Upon visiting the site, two characteristics immediately struck us. The first was its sloping nature, which suggested that there was an interesting play of levels to be exploited. The second was the potential visual cone from the northwestern edge of the site that directed one’s view towards the religious institution, at the time still in construction. It became predominate that this important visual connection had to be retained and indeed improved upon. Our departing concept therefore revolved around the creation of a new landscape that could ‘frame’ the future landmark, balanced on either side with the inclusion of green areas, trees and a handful of small structures concentrated around the current electricity sub-station on site, which was to be retained.
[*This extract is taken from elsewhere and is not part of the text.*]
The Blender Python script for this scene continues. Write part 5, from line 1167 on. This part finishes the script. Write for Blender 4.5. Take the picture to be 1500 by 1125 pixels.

Through a number of on-site analyses and observations, we concluded that a green, recreational pocket was the answer.

 

We propose this space as Malta’s first public community garden, which is further designed around sustainable principles, managed by the residential community in agreement with the Mellieha Local Council, which would establish parameters in terms of allowable design elements and the planting of species. On either side of the visual cone are two green mounds, which provide an organic transition along the site profile and further frame the landmark building. Ancillary structures include accessibility for all public wc’s, a small info point and two viewing areas that exploit the site’s topographical position to offer interesting views of the protected inland cliffs and the urban townscape. The proposed structures further screen the existing sub-station’s blank walls and provide improved façades.

 

A number of sustainable design concepts have been integrated in this design proposal, from the re-modelling of the existing landform into new contours to the collection of water for irrigation purposes and for re-use as second-class water. In this respect, the paving scheme is interspersed with greenery, allowing rainwater to percolate through into an aquifer located beneath the site. The low grass in between the paving blocks filters the percolated water, allowing for a sustainable urban drainage system.